The thread is about etiquettes. Let's take the man and women out equation to put it in proper perspective. If two women are in a conversation, then most people would agree that it is a little rude to go interrupt and ask (with caveats of course) for a dance. Though you can use eye contact, etc, which is more subtle. There can be other situations too.

If we are talking about two people who are in a relationship there are different dynamics depending on the situation (you know both or one of them, they want to spend most time dancing with each other, etc). From the body language you can tell a lot (though not accurately). There are some couples who when they want to dance with others won't stand together. That is just one example.

Another example when you arrive together for dancing with a friend. In my experience 90% of the time, people will not ask her till we finish the dancing to the first song. 90% of my friends, when asked before we had opportunity to dance the first song, ask the guy to wait since they want to dance that one with me. Some might kind of ask me if it is okay. These things happen automatically and have happened at multiple places. No one is following any written rule or prior agreements.

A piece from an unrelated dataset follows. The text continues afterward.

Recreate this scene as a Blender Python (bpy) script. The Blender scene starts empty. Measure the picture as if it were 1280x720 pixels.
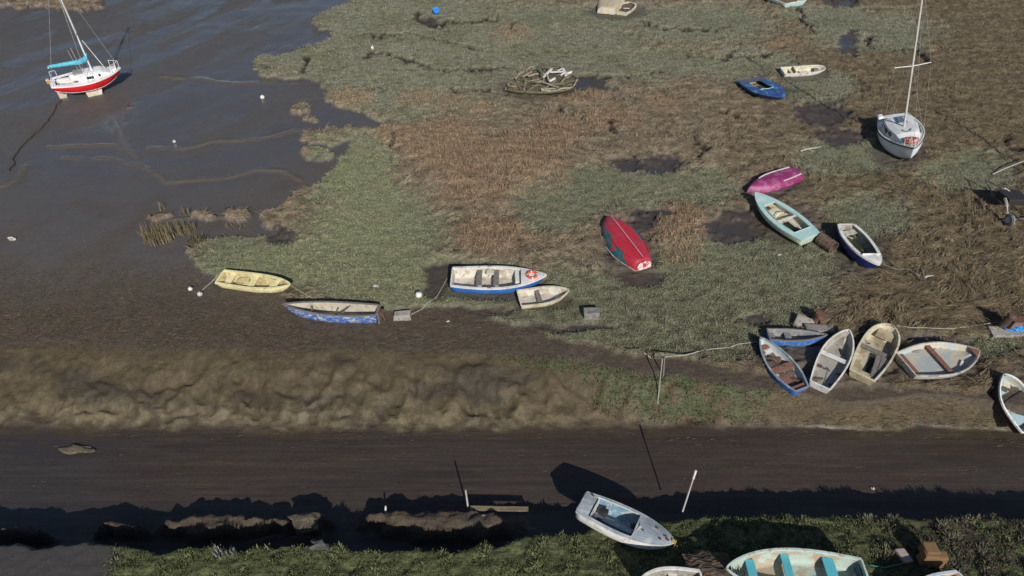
import bpy, bmesh, math, random
import numpy as np
from mathutils import Vector, Matrix, Euler
random.seed(7); rng = np.random.default_rng(11)
R = math.radians
S = bpy.context.scene
COL = S.collection
# ------------------------------------------------------------------ camera, light, exposure
CH, PITCH, F = 19.5, R(42), 834.0
cam = bpy.data.cameras.new('camera'); co = bpy.data.objects.new('camera', cam); COL.objects.link(co)
co.location = (0, 0, CH); co.rotation_euler = (R(90) - PITCH, 0, 0)
cam.sensor_width = 36; cam.lens = 36 * F / 1280; cam.clip_end = 6000; cam.clip_start = .5
S.camera = co
SUN_EL, SUN_AZ = R(33), R(15.5)
W = bpy.data.worlds.new('World'); S.world = W; W.use_nodes = True
nt = W.node_tree; bg = nt.nodes['Background']; sky = nt.nodes.new('ShaderNodeTexSky')
sky.sky_type = 'NISHITA'; sky.sun_disc = False; sky.sun_elevation = SUN_EL; sky.sun_rotation = math.pi - SUN_AZ
sky.air_density = 1.0; sky.dust_density = .6; sky.ozone_density = 1.5
nt.links.new(sky.outputs[0], bg.inputs[0]); bg.inputs[1].default_value = .068
sl = bpy.data.lights.new('sun', 'SUN'); sl.energy = 4.4; sl.angle = R(.5); sl.color = (1, .95, .87)
so = bpy.data.objects.new('sun', sl); COL.objects.link(so)
dv = Vector((-math.sin(SUN_AZ) * math.cos(SUN_EL), math.cos(SUN_AZ) * math.cos(SUN_EL), -math.sin(SUN_EL)))
so.rotation_euler = dv.to_track_quat('-Z', 'Y').to_euler(); so.location = (10, -20, 30)
S.view_settings.view_transform = 'Standard'; S.view_settings.look = 'None'
S.view_settings.exposure = 0.0; S.view_settings.gamma = 1

# ------------------------------------------------------------------ pixel <-> ground (survey of the photograph)
sp_, cp_ = math.sin(PITCH), math.cos(PITCH)
def at(x, y, z=0.0):
    u, v = (x - 640) / F, (y - 360) / F
    d = (CH - z) / (sp_ + v * cp_)
    return (u * d, ((CH - z) * cp_ - v * d) / sp_, z)
def proj(X, Y, Z=0.0):
    d = Y * cp_ + (CH - Z) * sp_
    return 640 + F * X / d, 360 + F * ((CH - Z) * cp_ - Y * sp_) / d

# ------------------------------------------------------------------ noise
_rs = np.random.default_rng(5); _PM = np.concatenate([_rs.permutation(1024)] * 2).astype(np.int32)
_ga = _rs.uniform(0, 2 * math.pi, 1024); _GXY = np.stack([np.cos(_ga), np.sin(_ga)], -1).astype(np.float32)
def gnoise(x, y, seed=0):
    x, y = np.broadcast_arrays(np.asarray(x, np.float32), np.asarray(y, np.float32))
    ix = np.floor(x); iy = np.floor(y); fx = x - ix; fy = y - iy
    ix = (ix.astype(np.int32) + seed * 131) & 1023; iy = (iy.astype(np.int32) + seed * 71) & 1023
    u = fx * fx * (3 - 2 * fx); v = fy * fy * (3 - 2 * fy)
    pa = _PM[ix]; pb = _PM[(ix + 1) & 1023]; iy1 = (iy + 1) & 1023
    def g(p, j, a, b):
        G = _GXY[_PM[p + j]]; return G[..., 0] * (fx - a) + G[..., 1] * (fy - b)
    lo = g(pa, iy, 0, 0); lo += u * (g(pb, iy, 1, 0) - lo)
    hi = g(pa, iy1, 0, 1); hi += u * (g(pb, iy1, 1, 1) - hi)
    return 1.5 * (lo + v * (hi - lo))
def fbm(x, y, o=4, seed=0, gain=.5):
    r = 0; a = 1; n = 0
    for i in range(o):
        r = r + a * gnoise(x * 2 ** i, y * 2 ** i, seed + i * 17); n += a; a *= gain
    return r / n
def ridged(x, y, o=4, seed=0):
    r = 0; a = 1; n = 0
    for i in range(o):
        r = r + a * (1 - np.abs(gnoise(x * 2 ** i, y * 2 ** i, seed + i * 17)) * 1.6); n += a; a *= .5
    return r / n
def sst(a, b, x):
    t = np.clip((x - a) / (b - a), 0, 1); return t * t * (3 - 2 * t)

# ------------------------------------------------------------------ terrain layout
DF = -1.4      # channel floor
def curve(pts):
    """(px, py, z) survey points -> arrays of world X, Y, Z"""
    P = sorted(at(*p) for p in pts); a = np.array(P); return a
far_top = curve([(-300, 428, -.1), (0, 428, -.1), (300, 430, -.1), (560, 432, 0), (700, 440, 0), (830, 462, 0), (1000, 492, -.05), (1280, 500, -.05), (1600, 500, -.05)])
far_foot = curve([(-300, 540, DF), (0, 538, DF), (300, 544, DF), (640, 541, DF), (850, 536, DF), (1100, 536, DF), (1280, 537, DF), (1600, 537, DF)])
near_edge = curve([(-400, 684, 0), (0, 684, 0), (120, 682, 0), (200, 690, .05), (400, 684, .05), (520, 692, .05), (600, 684, .0), (660, 676, -.05), (720, 667, -.28), (780, 658, -.42), (880, 650, -.38), (960, 645, -.33), (1100, 648, -.3), (1280, 650, -.28), (1700, 650, -.28)])
near_w = .45

def seg_dist(px, py, poly, wy=1.0):
    d = np.full(px.shape, 1e9)
    for (ax, ay), (bx, by) in zip(poly[:-1], poly[1:]):
        dx, dy = bx - ax, (by - ay) * wy
        t = np.clip(((px - ax) * dx + (py - ay) * wy * dy) / (dx * dx + dy * dy), 0, 1)
        d = np.minimum(d, np.hypot(px - ax - t * dx, (py - ay) * wy - t * dy))
    return d
def inpoly(px, py, poly):
    c = np.zeros(px.shape, bool); n = len(poly)
    for i in range(n):
        x1, y1 = poly[i]; x2, y2 = poly[(i + 1) % n]
        if y1 == y2: continue
        k = ((y1 > py) != (y2 > py)) & (px < (x2 - x1) * (py - y1) / (y2 - y1) + x1)
        c ^= k
    return c
def blobs(px, py, L):
    m = np.full(px.shape, -9.0)
    for (cx, cy, rx, ry) in L:
        m = np.maximum(m, 1 - np.hypot((px - cx) / rx, (py - cy) / ry))
    return m     # >0 inside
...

In short, it is definitely not simple :) we need to stop looking at everything from the lens of man/woman power and gender dynamics all the time. If I were standing chatting with a woman, and another woman comes ask me to dance totally ignoring the lady I am with, I won't like it. I will at least try to make her aware of it by making an introduction.
 
#19
It seems this code of conduct was recently published. Mission city swing is the only weekly WCS social dancing event in San Francisco city. It has become fairly popular in past three years.

https://missioncityswing.com/about/coc/

It is a bit long but interesting read. It is refreshing to see organizer step up and articulate what is acceptable and not acceptable. As well as explain the etiquettes.